You can otherwise embed Julia code directly into Python using the Julia eval() function

jl.eval("""
function func_prod(is, js)
   prod = 0
   for i in 1:is
      for j in 1:js
         prod += 1
      end
   end
   return prod
end
""")

Then you can call this function in Python as

>>> jl.func_prod(2, 3)
6

It should be noted that if you want to run the function in broadcasted mode, i.e., apply the function for each element of a given array. In Julia, you could use the dot notation, e.g., func_prod.([2,3],[4,5]). But herein you will get an error as this is not a valid Python syntax. In cases like this, when you can’t simply calling a Julia function using Python syntax, you can still rely to the same Julia eval() function you used to define the Python function to call it:

>>> jl.eval("func_prod.([2,3],[4,5])")
array([ 8, 15], dtype=int64)

Finally, you can also access any module available in Julia with from julia import ModuleName, and in particular you can set and access global Julia variables using the Main module.

Interfacing Julia with other languages

In addition, it is also possible interfacing Julia with other programming languages using third-party packages. The following table shows an overview of those packages.

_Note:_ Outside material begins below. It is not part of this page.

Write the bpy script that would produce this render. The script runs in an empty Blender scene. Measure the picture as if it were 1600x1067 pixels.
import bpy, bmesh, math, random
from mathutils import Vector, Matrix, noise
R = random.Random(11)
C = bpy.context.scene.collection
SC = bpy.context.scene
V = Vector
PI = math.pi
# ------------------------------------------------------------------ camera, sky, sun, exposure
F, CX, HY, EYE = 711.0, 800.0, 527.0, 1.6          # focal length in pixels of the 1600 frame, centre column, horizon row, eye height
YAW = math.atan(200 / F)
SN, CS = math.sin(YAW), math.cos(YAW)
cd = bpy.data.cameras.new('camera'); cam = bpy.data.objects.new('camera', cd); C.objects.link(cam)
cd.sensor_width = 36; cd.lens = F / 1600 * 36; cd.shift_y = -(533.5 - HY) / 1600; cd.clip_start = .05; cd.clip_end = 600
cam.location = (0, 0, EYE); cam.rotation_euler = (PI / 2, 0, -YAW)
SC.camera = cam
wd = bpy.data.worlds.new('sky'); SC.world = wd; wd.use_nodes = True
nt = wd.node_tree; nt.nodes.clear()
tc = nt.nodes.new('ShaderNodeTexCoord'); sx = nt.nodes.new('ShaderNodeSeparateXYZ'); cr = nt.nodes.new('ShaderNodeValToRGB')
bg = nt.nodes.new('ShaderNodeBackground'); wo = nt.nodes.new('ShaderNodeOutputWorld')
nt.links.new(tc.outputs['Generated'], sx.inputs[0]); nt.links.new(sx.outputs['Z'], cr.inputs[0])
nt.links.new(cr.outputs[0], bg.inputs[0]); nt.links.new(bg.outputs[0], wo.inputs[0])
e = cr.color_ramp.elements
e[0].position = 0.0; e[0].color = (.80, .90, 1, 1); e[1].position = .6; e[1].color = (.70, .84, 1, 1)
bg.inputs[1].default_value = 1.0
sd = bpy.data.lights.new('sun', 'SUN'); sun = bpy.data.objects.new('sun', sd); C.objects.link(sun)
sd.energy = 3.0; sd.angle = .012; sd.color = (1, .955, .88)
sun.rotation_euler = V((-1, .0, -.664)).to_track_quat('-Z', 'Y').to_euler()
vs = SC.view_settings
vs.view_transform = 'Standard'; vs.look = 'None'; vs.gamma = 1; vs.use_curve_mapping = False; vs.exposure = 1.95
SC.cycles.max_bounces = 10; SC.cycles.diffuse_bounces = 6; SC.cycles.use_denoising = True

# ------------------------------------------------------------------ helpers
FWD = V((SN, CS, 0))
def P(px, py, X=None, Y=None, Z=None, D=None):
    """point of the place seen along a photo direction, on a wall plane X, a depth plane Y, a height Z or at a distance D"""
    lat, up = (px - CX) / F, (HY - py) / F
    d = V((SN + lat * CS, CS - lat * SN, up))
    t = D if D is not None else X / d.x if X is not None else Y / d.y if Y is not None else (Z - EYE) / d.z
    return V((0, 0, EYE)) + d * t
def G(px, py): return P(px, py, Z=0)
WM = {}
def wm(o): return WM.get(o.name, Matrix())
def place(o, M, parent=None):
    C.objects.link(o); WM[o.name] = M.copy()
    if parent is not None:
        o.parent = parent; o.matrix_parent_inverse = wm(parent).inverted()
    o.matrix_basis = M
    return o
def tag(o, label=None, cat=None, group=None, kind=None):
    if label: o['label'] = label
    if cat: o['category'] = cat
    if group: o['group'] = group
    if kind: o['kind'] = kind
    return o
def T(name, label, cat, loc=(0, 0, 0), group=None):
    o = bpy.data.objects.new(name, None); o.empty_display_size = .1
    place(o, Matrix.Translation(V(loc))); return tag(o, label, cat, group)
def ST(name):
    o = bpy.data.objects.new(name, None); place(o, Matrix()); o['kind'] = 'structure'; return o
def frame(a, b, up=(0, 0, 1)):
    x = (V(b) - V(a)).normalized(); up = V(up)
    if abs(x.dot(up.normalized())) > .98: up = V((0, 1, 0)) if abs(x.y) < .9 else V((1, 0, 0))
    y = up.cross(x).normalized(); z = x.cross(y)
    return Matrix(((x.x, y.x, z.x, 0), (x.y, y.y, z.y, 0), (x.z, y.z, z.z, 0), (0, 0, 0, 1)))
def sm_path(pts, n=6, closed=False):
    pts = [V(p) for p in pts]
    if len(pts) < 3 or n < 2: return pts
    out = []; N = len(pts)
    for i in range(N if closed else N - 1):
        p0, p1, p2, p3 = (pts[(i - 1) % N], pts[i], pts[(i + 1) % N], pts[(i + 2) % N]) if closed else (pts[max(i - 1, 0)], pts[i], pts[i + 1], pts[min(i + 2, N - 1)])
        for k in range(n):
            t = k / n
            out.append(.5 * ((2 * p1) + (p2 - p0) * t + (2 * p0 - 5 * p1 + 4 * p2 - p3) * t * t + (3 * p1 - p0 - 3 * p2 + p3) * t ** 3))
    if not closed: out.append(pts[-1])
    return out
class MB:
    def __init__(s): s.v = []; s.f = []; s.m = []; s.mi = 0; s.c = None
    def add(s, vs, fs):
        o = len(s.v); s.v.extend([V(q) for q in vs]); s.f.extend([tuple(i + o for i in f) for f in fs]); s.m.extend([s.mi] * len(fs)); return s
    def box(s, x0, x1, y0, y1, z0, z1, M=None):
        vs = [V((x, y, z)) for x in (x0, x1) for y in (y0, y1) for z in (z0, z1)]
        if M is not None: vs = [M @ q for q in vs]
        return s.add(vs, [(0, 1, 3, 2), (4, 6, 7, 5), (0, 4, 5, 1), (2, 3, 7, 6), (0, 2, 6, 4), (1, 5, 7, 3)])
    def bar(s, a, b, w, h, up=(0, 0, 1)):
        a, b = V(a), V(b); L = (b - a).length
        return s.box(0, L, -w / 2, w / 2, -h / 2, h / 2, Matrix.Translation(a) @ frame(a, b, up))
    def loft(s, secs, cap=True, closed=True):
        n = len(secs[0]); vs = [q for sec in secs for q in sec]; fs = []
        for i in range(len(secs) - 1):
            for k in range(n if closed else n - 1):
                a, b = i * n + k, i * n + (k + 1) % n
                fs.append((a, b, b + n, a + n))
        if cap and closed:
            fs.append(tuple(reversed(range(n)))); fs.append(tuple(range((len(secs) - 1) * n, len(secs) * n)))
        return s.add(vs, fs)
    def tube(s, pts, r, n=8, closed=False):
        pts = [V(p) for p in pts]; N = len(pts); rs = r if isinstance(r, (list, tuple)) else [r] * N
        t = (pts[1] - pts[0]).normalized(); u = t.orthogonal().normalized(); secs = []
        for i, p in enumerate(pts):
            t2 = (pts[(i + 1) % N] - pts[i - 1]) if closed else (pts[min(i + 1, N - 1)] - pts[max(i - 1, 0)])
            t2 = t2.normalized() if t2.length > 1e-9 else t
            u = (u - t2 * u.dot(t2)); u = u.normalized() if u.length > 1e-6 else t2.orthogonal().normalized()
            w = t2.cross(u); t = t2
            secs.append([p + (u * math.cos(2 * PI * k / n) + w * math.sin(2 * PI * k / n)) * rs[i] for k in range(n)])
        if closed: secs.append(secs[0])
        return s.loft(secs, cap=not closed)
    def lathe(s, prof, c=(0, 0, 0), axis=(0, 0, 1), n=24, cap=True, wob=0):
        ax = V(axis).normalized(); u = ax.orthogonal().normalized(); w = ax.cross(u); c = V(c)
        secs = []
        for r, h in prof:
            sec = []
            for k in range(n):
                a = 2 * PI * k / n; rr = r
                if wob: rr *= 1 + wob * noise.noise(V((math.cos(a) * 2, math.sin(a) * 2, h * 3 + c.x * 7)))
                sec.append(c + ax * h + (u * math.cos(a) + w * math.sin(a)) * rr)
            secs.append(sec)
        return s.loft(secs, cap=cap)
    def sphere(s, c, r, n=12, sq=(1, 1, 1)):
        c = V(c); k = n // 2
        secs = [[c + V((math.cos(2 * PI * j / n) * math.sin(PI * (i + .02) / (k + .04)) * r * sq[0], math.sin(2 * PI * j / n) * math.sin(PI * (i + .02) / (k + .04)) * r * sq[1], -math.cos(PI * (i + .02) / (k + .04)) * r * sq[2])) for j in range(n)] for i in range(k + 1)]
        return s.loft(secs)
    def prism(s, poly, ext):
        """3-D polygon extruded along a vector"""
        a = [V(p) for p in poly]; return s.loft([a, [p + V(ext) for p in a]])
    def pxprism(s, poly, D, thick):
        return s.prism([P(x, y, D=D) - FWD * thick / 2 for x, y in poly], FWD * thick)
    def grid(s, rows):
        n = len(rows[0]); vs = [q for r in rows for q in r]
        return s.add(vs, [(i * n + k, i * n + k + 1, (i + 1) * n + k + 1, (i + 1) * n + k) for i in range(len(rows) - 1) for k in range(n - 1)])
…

Language	Calling from Julia	Calling Julia
R	RCall.jl	JuliaCall
MATLAB	MATLAB.jl	Mex.jl
Java	JavaCall.jl	JuliaCaller

Moreover, other Julia packages provide Julia interface for some well-known libraries from other languages. As an example, we can mention ScikitLearn.jl, which provides an interface for the scikit-learn library from Python or the RDatasets.jl that provides an easy way to load famous R datasets.